Masada is situated in the Southern District of Israel on top of a large mesa ( rock plateau ), and because of the desert climate it remained untouched during two millennia, even though most of the ancient buildings have been restored, among them a synagogue, where an ostracon with the inscription “tithe for the priest” has been found as fragments of two scrolls besides 28 skeletons.
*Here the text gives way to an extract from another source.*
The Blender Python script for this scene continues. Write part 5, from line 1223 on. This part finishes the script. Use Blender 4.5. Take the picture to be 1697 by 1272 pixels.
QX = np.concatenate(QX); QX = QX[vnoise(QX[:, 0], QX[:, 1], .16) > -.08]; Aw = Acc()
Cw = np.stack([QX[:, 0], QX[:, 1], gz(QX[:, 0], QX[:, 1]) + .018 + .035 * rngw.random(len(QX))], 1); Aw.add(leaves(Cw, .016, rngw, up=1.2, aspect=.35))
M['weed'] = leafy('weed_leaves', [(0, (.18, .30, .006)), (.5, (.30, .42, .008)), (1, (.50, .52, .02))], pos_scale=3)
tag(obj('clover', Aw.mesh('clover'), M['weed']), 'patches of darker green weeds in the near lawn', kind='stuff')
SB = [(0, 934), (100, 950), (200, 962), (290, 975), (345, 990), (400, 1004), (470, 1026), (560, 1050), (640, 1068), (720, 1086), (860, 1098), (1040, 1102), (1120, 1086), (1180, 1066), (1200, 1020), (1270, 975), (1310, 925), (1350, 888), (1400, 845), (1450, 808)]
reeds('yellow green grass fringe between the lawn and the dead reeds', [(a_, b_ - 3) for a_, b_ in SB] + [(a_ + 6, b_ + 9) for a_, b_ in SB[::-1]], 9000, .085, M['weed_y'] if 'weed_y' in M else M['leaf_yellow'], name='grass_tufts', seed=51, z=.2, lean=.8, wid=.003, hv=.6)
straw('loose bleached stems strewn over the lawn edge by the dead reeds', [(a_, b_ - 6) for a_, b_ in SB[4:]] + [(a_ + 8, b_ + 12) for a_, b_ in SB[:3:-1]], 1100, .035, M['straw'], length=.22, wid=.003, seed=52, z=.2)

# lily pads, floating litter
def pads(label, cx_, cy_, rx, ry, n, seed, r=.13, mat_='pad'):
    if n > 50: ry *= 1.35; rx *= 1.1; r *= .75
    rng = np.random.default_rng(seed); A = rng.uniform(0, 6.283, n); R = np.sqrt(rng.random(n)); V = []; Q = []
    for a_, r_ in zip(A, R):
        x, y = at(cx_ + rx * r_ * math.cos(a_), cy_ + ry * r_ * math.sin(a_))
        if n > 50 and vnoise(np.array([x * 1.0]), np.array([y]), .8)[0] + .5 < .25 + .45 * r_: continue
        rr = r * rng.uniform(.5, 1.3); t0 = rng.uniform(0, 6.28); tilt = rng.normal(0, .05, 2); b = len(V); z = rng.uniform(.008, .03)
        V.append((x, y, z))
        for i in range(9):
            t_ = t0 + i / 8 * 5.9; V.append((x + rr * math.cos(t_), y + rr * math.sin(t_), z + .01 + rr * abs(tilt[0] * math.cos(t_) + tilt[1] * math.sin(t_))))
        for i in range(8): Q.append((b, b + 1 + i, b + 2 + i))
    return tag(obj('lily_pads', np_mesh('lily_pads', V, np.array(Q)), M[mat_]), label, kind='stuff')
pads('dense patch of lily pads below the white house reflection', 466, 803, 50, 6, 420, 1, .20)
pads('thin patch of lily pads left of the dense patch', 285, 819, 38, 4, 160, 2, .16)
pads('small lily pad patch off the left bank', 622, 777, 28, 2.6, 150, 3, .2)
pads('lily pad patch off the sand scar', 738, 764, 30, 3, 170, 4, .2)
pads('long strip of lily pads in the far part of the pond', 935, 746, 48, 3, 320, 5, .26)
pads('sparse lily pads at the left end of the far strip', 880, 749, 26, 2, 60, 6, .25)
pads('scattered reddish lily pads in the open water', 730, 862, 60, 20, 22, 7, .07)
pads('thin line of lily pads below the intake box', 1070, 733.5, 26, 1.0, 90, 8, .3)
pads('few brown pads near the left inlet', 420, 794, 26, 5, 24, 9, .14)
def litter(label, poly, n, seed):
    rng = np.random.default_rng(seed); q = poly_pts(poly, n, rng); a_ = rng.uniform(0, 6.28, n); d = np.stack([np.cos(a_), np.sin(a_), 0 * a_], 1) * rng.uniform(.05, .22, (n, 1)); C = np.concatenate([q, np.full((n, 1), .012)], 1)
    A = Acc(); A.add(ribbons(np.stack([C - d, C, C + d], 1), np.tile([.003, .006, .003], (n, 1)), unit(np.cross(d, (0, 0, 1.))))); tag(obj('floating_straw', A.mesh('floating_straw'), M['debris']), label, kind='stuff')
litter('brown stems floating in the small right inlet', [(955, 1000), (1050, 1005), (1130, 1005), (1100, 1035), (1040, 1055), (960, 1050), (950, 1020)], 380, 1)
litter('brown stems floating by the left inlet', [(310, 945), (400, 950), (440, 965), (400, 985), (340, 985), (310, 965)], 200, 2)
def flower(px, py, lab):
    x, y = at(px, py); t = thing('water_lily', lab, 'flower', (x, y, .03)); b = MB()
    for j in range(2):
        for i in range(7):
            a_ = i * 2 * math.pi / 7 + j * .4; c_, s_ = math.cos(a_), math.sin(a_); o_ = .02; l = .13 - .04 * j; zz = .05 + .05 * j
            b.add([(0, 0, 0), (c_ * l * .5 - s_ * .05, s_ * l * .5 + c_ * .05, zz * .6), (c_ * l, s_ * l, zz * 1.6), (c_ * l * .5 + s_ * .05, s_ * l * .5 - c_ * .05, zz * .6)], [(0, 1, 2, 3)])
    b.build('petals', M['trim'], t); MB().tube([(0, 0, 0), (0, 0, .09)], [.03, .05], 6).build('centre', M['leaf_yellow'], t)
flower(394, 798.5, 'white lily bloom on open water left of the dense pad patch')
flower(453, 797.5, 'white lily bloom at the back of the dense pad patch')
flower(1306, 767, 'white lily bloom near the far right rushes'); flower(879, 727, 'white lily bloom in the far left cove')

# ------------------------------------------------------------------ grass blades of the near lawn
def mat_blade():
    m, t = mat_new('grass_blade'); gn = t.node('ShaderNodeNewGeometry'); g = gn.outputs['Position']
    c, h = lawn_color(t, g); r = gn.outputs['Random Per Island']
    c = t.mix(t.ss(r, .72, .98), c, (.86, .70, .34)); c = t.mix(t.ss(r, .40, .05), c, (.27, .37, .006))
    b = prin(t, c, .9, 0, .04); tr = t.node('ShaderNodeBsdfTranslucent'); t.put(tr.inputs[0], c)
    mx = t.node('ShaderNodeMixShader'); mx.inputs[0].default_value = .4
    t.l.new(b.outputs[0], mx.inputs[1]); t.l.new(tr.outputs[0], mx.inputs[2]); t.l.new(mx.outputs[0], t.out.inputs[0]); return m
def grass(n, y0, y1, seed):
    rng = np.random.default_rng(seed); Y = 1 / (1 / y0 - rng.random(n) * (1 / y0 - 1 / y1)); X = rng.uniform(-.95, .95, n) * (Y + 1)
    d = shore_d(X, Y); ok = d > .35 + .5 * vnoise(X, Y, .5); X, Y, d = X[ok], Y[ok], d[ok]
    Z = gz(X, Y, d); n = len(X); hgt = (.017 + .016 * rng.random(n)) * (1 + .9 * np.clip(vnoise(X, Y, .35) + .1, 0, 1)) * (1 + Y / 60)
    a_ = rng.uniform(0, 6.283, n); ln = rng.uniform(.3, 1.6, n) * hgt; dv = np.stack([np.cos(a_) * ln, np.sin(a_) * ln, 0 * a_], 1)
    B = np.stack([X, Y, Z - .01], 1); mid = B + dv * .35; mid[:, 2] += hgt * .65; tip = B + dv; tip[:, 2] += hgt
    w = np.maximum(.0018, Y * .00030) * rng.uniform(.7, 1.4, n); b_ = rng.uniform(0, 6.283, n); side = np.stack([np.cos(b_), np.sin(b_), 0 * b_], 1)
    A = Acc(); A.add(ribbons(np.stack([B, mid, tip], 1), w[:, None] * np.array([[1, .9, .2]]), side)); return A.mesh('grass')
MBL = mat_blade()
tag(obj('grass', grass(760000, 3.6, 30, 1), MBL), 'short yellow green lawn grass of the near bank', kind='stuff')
View on Dead Sea from Masada fortress, Israel

Tel Arad

Tel Arad is situated in the west part of the Dead Sea, distant 10 km from the city of Arad, has a garrison town “The Citadel” built at the time of King David and King Solomon and a Judean temple.

Tel Dan

Tel Dan or Tell el-Qadi is a mound located at the northern Israel, dated at the Neolithic era around 4500 BCE, contains the Tel Dan Stele, a black basalt stele, erected by an Aramaean king.

Tel Hazor

Tel Hazor was hosting an ancient Canaanite city, which has been destroyed around the 13th century BCE. In the site have been founded six chambered gate built at the time of the Early Iron Age with other buildings and pottery dating 10th century.

Tzippori

Tzippori is an archaeological site located in the Central Galilee, at 6 km north from Nazareth, and that is full of historical artifacts coming from different cultures like the Assyrian, Hellenistic, Judean, Babylonian, Roman, Byzantine, Islamic, Crusader, Arabic and Ottoman. The relevant remains, besides a large amount of mosaics, is a 6th-century synagogue, a Roman villa which dates 200 CE, a Roman theater and the remains of a 5th-century public building.

Gesher Bnot Ya’akov

Gesher Bnot Ya’akov is a 780,000-year-old archaeological site on the banks of the Jordan river in northern Israel, and one of the rarest prehistoric sites in the world, it has an unique level of organic preservation better than other archaeological sites in Europe and Asia.

Ain Mallaha

Ain Mallaha, which is a Natuflian village, colonized between the 12,000 BCE and the 9600 BCE, hosts the earliest evidence of dog’s domestication like the burial of a man with a dog.